L’organisation se bat pour l’égalité entre hommes et femmes et contre l’interprétation particulièrement sévère du droit islamique, la charia, qui est faite en Iran. L’organisation s’engage contre la lapidation, châtiment encore utilisée en cas d’adultère, contre les règles vestimentaires et pour la levée de l’interdiction faite aux femmes de se rendre dans des stades.

Le régime la justifie en arguant que les rassemblements dans les stades pourraient se révéler dangereux pour les femmes. Tara, 24 ans, une jeune militante de Meydaan, et trois collègues, ont toutefois réussi à pénétrer dans le stade Azadi pour la rencontre de leur équipe nationale contre la Corée du Sud.

Cacher sa joie

Les supportrices sud-coréennes, à qui l’interdiction de stade, valable seulement pour les Iraniennes, ne s’applique pas, ont pris les jeunes femmes dans leurs rangs et se sont mises à crier: «Où sont nos sœurs iraniennes?»

«C’était une expérience très forte, se souvient Tara. Mais nous avons dû faire attention car nous ne devions pas crier trop fort lorsque notre équipe marquait un but, sous peine d’être découvertes!»

Le 12 juin, Tara votera pour le candidat réformiste Hussein Moussawi. Celui-ci promet d’abolir la police des mœurs, qui contrôle l’habillement des femmes dans l’espace public.

Mobiliser l’électorat

A Téhéran, la proximité des élections n’empêche pas la longue colonne de voitures de progresser lentement sur l’avenue Vali-e-Asr, en direction du nord.

Les portraits un peu défraîchis du fondateur de la République, l’ayatollah, Khomeiny et de son successeur, Ali Khamenei, toujours guide spirituel du pays, regardent la population du haut des façades des maisons.

Le guide spirituel continue à avoir le dernier mot, comme le dernier président réformateur, Mohammad Khatami, l’a appris à ses dépens. Après deux mandats de déceptions, l’électorat s’était à peine rendu aux urnes, en 2005.

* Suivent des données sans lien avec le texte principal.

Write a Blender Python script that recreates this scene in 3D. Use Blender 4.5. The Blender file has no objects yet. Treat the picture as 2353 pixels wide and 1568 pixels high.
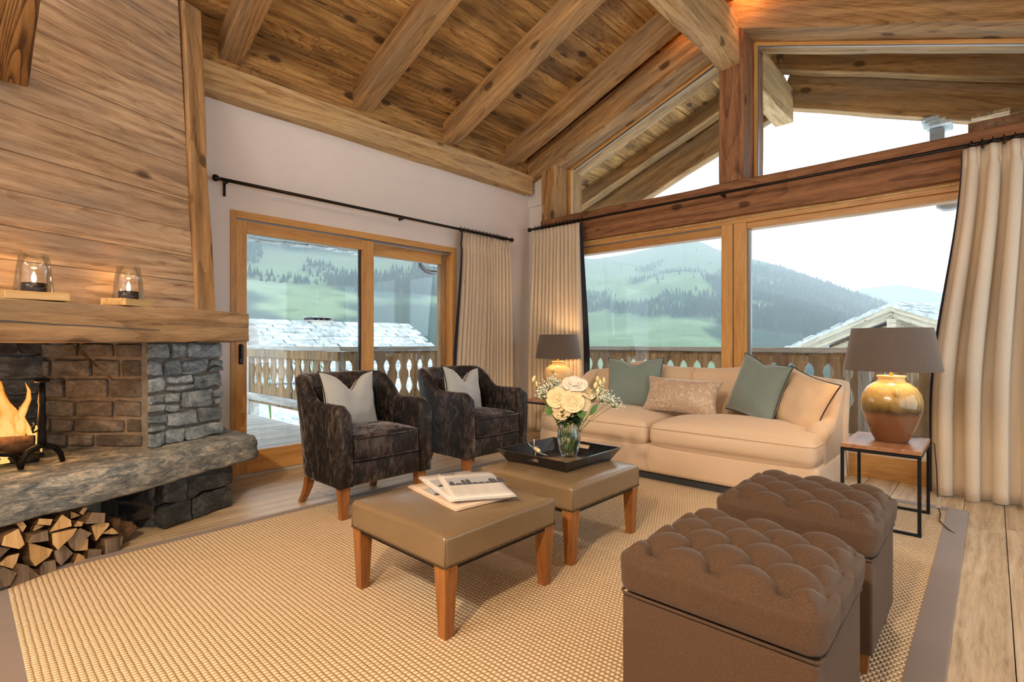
import bpy, math, random
from mathutils import Vector, Matrix, noise
random.seed(7)
PI = math.pi
C = bpy.context.scene.collection
S = bpy.context.scene

# ------------------------------------------------------------------ camera, world, lights, exposure
EYE = 1.15
TH = math.radians(42.85)          # heading of the camera: x runs along the door wall, y along the gable
cam = bpy.data.objects.new('camera', bpy.data.cameras.new('camera'))
C.objects.link(cam); S.camera = cam
cam.location = (0, 0, EYE); cam.rotation_euler = (PI/2, 0, TH - PI/2)
cam.data.sensor_width = 36; cam.data.lens = 36*1190/2353; cam.data.clip_end = 30000; cam.data.clip_start = .05

S.view_settings.view_transform = 'Standard'; S.view_settings.look = 'None'
S.view_settings.gamma = 1; S.view_settings.use_curve_mapping = False
S.view_settings.exposure = 0.1

w = bpy.data.worlds.new('overcast_sky'); S.world = w; w.use_nodes = True
nt = w.node_tree; nt.nodes.clear()
out = nt.nodes.new('ShaderNodeOutputWorld'); bg = nt.nodes.new('ShaderNodeBackground')
tc = nt.nodes.new('ShaderNodeTexCoord'); mp = nt.nodes.new('ShaderNodeMapping'); mp.inputs['Scale'].default_value = (1.2, 1.2, 4.5)
nz = nt.nodes.new('ShaderNodeTexNoise'); nz.inputs['Scale'].default_value = 2.2; nz.inputs['Detail'].default_value = 5; nz.inputs['Roughness'].default_value = .5
cr = nt.nodes.new('ShaderNodeValToRGB')
cr.color_ramp.elements[0].position = .30; cr.color_ramp.elements[0].color = (.34, .42, .49, 1)
cr.color_ramp.elements[1].position = .68; cr.color_ramp.elements[1].color = (.62, .67, .71, 1)
nt.links.new(tc.outputs['Generated'], mp.inputs['Vector']); nt.links.new(mp.outputs[0], nz.inputs['Vector'])
nt.links.new(nz.outputs['Fac'], cr.inputs[0]); nt.links.new(cr.outputs[0], bg.inputs[0]); nt.links.new(bg.outputs[0], out.inputs[0])
bg.inputs[1].default_value = 4.0

def lamp(name, kind, loc, energy, color, size=.1, target=None, spot=None, blend=.6, shape=None, size_y=None):
    l = bpy.data.lights.new(name, kind); l.energy = energy; l.color = color
    if kind == 'AREA':
        l.size = size
        if size_y: l.shape = 'RECTANGLE'; l.size_y = size_y
    else: l.shadow_soft_size = size
    if kind == 'SPOT': l.spot_size = math.radians(spot); l.spot_blend = blend
    o = bpy.data.objects.new(name, l); C.objects.link(o); o.location = loc
    if target is not None: o.rotation_euler = (Vector(target) - Vector(loc)).to_track_quat('-Z', 'Y').to_euler()
    return o
WARM = (1, .72, .44); WARM2 = (1, .80, .60); DAY = (.93, .97, 1)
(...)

«L’élection d’Ahmadinejad a sanctionné le retrait de la vie politique d’une grande partie de l’électorat de gauche et réformateur», explique le directeur d’une célèbre maison de disques iranienne. «Cela a eu l’effet d’une claque et, espérons-le, cela aura aussi secoué les électeurs.»

Rencontre à la mosquée

C’est sur la place Vanak, toujours très animée avec ses files de taxis collectifs, que nous rencontrons Parvin, une juriste de 32 ans. Nous prenons un véhicule et roulons une demi-heure en direction du nord, vers un village au pied du mont Elbrus.

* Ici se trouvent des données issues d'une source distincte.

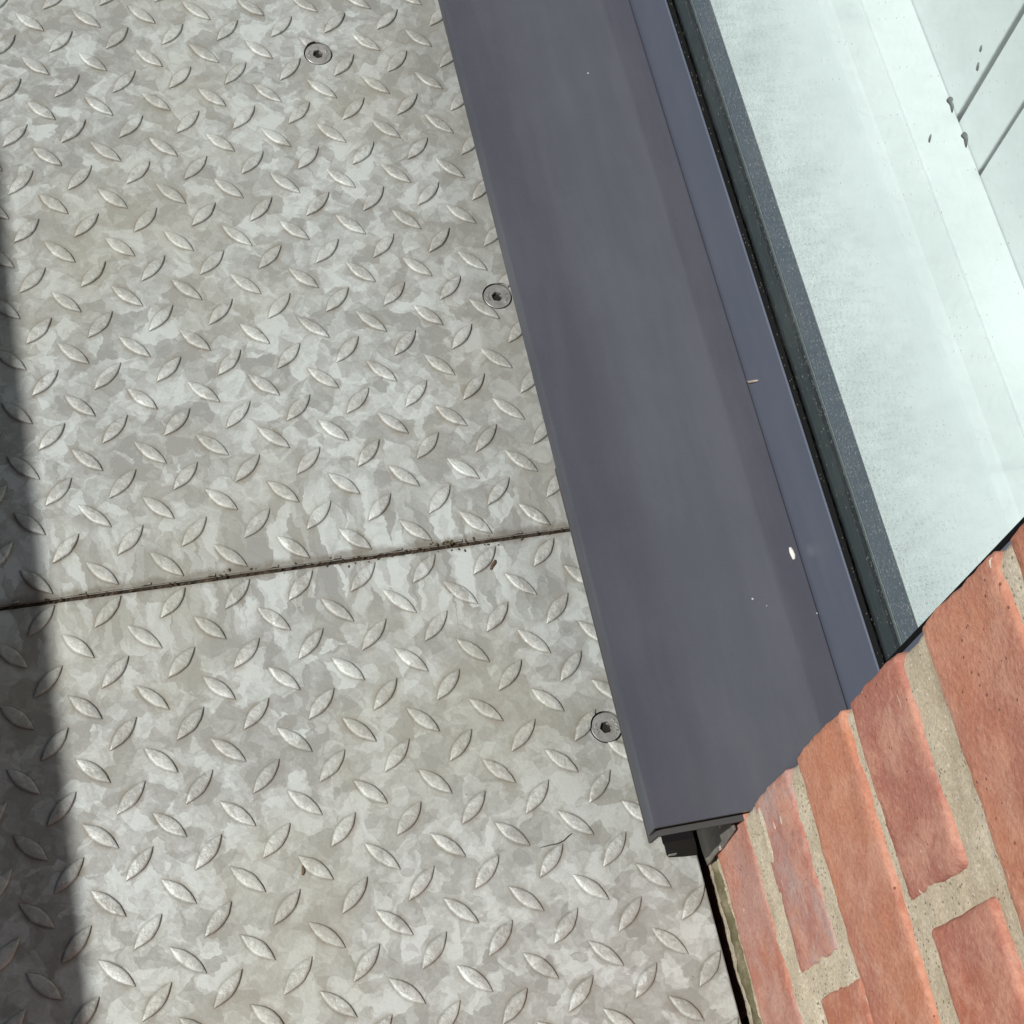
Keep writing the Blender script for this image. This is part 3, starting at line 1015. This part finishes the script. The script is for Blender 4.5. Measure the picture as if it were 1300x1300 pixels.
# water marks left on the outside of the glass
def glass_at(px, py, X):
    d = rot.transposed() @ Vector(((px - 650) / 2216.109, (py - 650) / 2216.109, 1))
    c = cam.matrix_world.translation
    return c + d * ((X - c.x) / d.x)
M_MARK = plain('grimy_water', (.17, .19, .185), .35)
MARKS = [[(445, 665), (465, 640), (490, 628), (515, 640), (522, 665), (512, 690), (525, 708), (530, 740), (520, 790), (510, 815), (505, 790), (495, 740), (475, 705), (455, 690)],
         [(605, 1055), (620, 1030), (645, 1015), (672, 1030), (683, 1060), (686, 1100), (678, 1150), (665, 1200), (656, 1170), (650, 1125), (640, 1095), (618, 1075)],
         [(832, 62), (842, 75), (836, 110), (826, 142), (814, 138), (818, 105)],
         [(800, 245), (810, 262), (806, 310), (790, 352), (778, 345), (782, 295)],
         [(276, 1040), (284, 1055), (276, 1095), (262, 1142), (252, 1130), (258, 1085)]]
for mk in MARKS:
    outer = [glass_at(1150 + a / 8.667, 50 + b / 8.667, GX - .0002) for a, b in mk]
    c = sum(outer, Vector()) / len(outer)
    bm = bmesh.new()
    r0 = [bm.verts.new(p) for p in outer]
    r1 = [bm.verts.new(c + (p - c) * .8 + Vector((-.0005, 0, 0))) for p in outer]
    for k in range(len(outer)):
        j2 = (k + 1) % len(outer)
        bm.faces.new((r0[k], r0[j2], r1[j2], r1[k]))
    bm.faces.new(r1)
    bm.faces.new(r0[::-1])
    mesh_obj('water_mark', bm, M_MARK, pane, smooth=True)

# ------------------------------------------------------------------ white window board and panelling inside
board = thing('window_board', 'white painted window board with a raised lip just inside the glass', 'window board', (.466, YJ, .155))
bm = extrude_profile([(.4662, .125), (.4662, .1550), (.5430, .1552), (.5560, .1562), (.5570, .1560), (.5800, .1520), (.5800, .125)], -.72, YN)
mesh_obj('board', bm, M_WHITE, board)
bm = extrude_profile(fillet([(.5801, .125), (.5801, .1550), (.6010, .1585), (.6015, .1595), (.6136, .1615), (.6136, .125)], .001, 3), -.72, YN)
mesh_obj('lip', bm, M_WHITE, board)
panel = thing('panelling', 'white upright boards with narrow shadow gaps behind the window board', 'panelling', (.615, YJ, .16))
for y0, y1 in ((-.72, -.3270), (-.3235, -.2815), (-.2765, .30), (.304, YN)):
    bm = bevelled((.6140, y0, .125), (.634, y1, ZH), .0012)
    mesh_obj('panel_board', bm, M_WHITE, panel)
bm = bmesh.new()
box(bm, (.6365, -.72, .125), (.645, YN, ZH))
mesh_obj('backing', bm, plain('grey_backing', (.30, .32, .32), .6), panel)
# closed box of the room edge so that no stray sky shines in behind
bm = bmesh.new()
box(bm, (.524, -.79, ZH + .003), (.66, YN, ZH + .06))
box(bm, (.6465, -.79, -.45), (.66, YN, ZH))
mesh_obj('lining_wall', bm, M_WHITE, panel)

# ------------------------------------------------------------------ handrail whose shadow lies along the deck
HZ = .95
run = HZ / math.tan(SUN_EL) / math.hypot(SUN_X, SUN_Y)
hx = -.0625 + SUN_X * run
rail = thing('handrail', 'grey round steel handrail along the open side of the deck, casting the dark stripe', 'handrail', (hx, 0, 0))
M_RAIL = plain('galvanised_rail', (.30, .30, .29), .5, .4)
bm = bmesh.new()
bmesh.ops.create_cone(bm, cap_ends=True, segments=32, radius1=.0240, radius2=.0240, depth=6.0, matrix=Matrix.Translation((hx, -.15, HZ)) @ Matrix.Rotation(-.007, 4, 'Z') @ Matrix.Rotation(R(90), 4, 'X'))
mesh_obj('rail', bm, M_RAIL, rail, smooth=True)
for y in (-2.4, 2.4):
    bm = bmesh.new()
    bmesh.ops.create_cone(bm, cap_ends=True, segments=24, radius1=.021, radius2=.021, depth=HZ + .35, matrix=Matrix.Translation((hx, y, (HZ - .4) / 2)))
    mesh_obj('post', bm, M_RAIL, rail, smooth=True)

# ------------------------------------------------------------------ litter
def deck_at(px, py, z=0):
    d = rot.transposed() @ Vector(((px - 650) / 2216.109, (py - 650) / 2216.109, 1))
    c = cam.matrix_world.translation
    return c + d * ((z - c.z) / d.z)
def curl(name, pts, r, mat, label, cat, group=None, flat=1.0):
    """a thin bent scrap swept through pixel points on the deck or sill"""
    bm = bmesh.new()
    prev = None
    n_ = len(pts)
    rings = []
    for i, p in enumerate(pts):
        a = (Vector(pts[min(i + 1, n_ - 1)]) - Vector(pts[max(i - 1, 0)])).normalized()
        side = a.cross(Vector((0, 0, 1)))
        if side.length < 1e-6:
            side = Vector((1, 0, 0))
        side.normalize()
        up = side.cross(a)
        rr = r * (.35 + .65 * math.sin(math.pi * (i + .3) / (n_ - .4)))
        rings.append([bm.verts.new(Vector(p) + side * rr * math.cos(t) + up * rr * flat * math.sin(t)) for t in [2 * math.pi * k / 8 for k in range(8)]])
    for a, b_ in zip(rings, rings[1:]):
        for k in range(8):
            bm.faces.new((a[k], a[(k + 1) % 8], b_[(k + 1) % 8], b_[k]))
    bm.faces.new(rings[0][::-1])
    bm.faces.new(rings[-1])
    c = Vector(pts[n_ // 2])
    return tag(mesh_obj(name, bm, mat, smooth=True, origin=(c.x, c.y, c.z)), label, cat, group)
M_LEAF = plain('dry_leaf', (.10, .055, .035), .8)
M_SEED = plain('seed_husk', (.12, .085, .045), .8)
def dk(*pp, z=.0008):
    return [deck_at(a, b, z) for a, b in pp]
curl('leaf_scrap', dk((623, 723), (625, 718), (628, 714), (629, 711)), .0013, M_LEAF, 'curled brown leaf scrap on the near plate just under the joint', 'leaf', flat=.6)
curl('seed_husk', dk((384, 1111), (385, 1107), (385, 1103), (384, 1099)), .0011, M_SEED, 'small brown seed husk lying among the bars of the near plate', 'seed', flat=.7)
curl('plant_stem', dk((686, 1076), (697, 1073), (708, 1071), (716, 1067), (722, 1061), (726, 1058)), .00035, plain('dead_stem', (.06, .05, .04), .9), 'thin dark dead stem lying across the near plate', 'stem')
curl('twig_scrap', [glass_at(a, b, XF - .0006) for a, b in ((948, 484), (952, 485), (957, 484), (962, 483))], .0010, plain('pale_husk', (.42, .34, .30), .8), 'tiny pale husk stuck to the slate window frame', 'husk')
curl('bird_dropping', [deck_at(a, b, ZS + .0026) for a, b in ((1003, 695), (1005, 700), (1007, 705), (1008, 710))], .0017, plain('chalky_white', (.72, .70, .66), .9), 'small white bird dropping where the sill meets the window frame', 'dropping', flat=.6)
# tuft of moss in the joint
bm = bmesh.new()
c = deck_at(566, 690, .001)
for k in range(26):
    p = c + Vector((random.gauss(0, .0036), random.gauss(0, .0010), random.uniform(-.0012, .0006)))
    bmesh.ops.create_icosphere(bm, subdivisions=1, radius=random.uniform(.0005, .0012), matrix=Matrix.Translation(p))
for v in bm.verts:
    v.co += Vector((noise.noise(v.co * 900), noise.noise(v.co * 900 + Vector((5, 5, 5))), noise.noise(v.co * 900 + Vector((9, 9, 9))))) * .0005
tag(mesh_obj('moss_tuft', bm, plain('dry_moss', (.10, .085, .045), 1.0), origin=tuple(c)), 'small brownish moss tuft growing from the joint between the plates', 'moss')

Travaillant pour une organisation féministe, Parvin conseille les femmes dans les domaines de l’éducation, de l’hygiène, de l’emploi et des micro-crédits pour la création de coopératives.

Nous rencontrons un groupe de femmes dans une petite mosquée. «C’est le seul endroit où les femmes, pour la plupart sans formation et religieuses, ont le droit de se réunir», explique Parvin.

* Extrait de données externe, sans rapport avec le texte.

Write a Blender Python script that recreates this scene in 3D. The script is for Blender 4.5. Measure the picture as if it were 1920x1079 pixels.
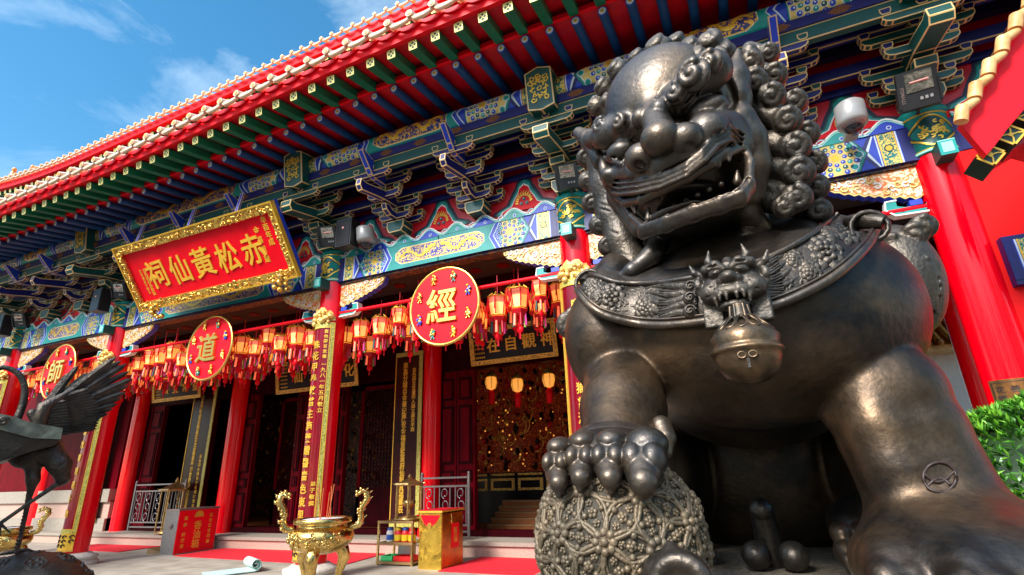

Les femmes arrivent en nombre. Elles retirent leurs chaussures et marchent pieds nus sur les tapis, s’asseyent en demi-cercle sur le sol et attendent. Tous âges confondus, elles sont vêtues de manteaux noirs, portent le foulard ou le tchador. Certaines ont de petits enfants avec elles.

Parvin a grandi dans une famille religieuse de la ville sainte de Mashad mais elle s’est établie à Téhéran après ses études. Elle y gagne sa vie en toute indépendance.

Comme Tara, Parvin votera pour Hussein Moussawi, mais sans enthousiasme. «Nous avons juste le choix entre le mauvais et le pire encore», lâche-t-elle.

Susanne Schanda, Téhéran, swissinfo.ch
(Traduction de l’allemand: Ariane Gigon)

L’actuel président Mahmoud Ahmadinejad sollicite un nouveau mandat de quatre ans lors des élections du 12 juin prochain.

Les autres candidats sont Mohsen Rezai, également conservateur, Hussein Moussawi, réformateur et ancien premier ministre (pendant la guerre Iran-Irak entre 1980 et 1988) et l’ancien président du Parlement Mehdi Kharroubi.

Parmi les 450 personnes qui ont annoncé leur candidature figuraient 42 femmes. Elles ont été censurées par le Conseil des Gardiens.

En 2005, Mahmoud Ahmadinejad, maire de Téhéran, avait surpris en gagnant l’élection contre le politicien établi Hashémi Rafsanjani.

Entre 1997 et 2005, l’Iran a été présidé par le charismatique Mohammad Khatami, qui avait autorisé la création de nombreux journaux et avait assoupli les règles d’habillement pour les femmes. Grâce à lui, l’Iran était devenu un partenaire pour les pays occidentaux. Mais il n’avait rien pu faire contre le pouvoir du Guide spirituel.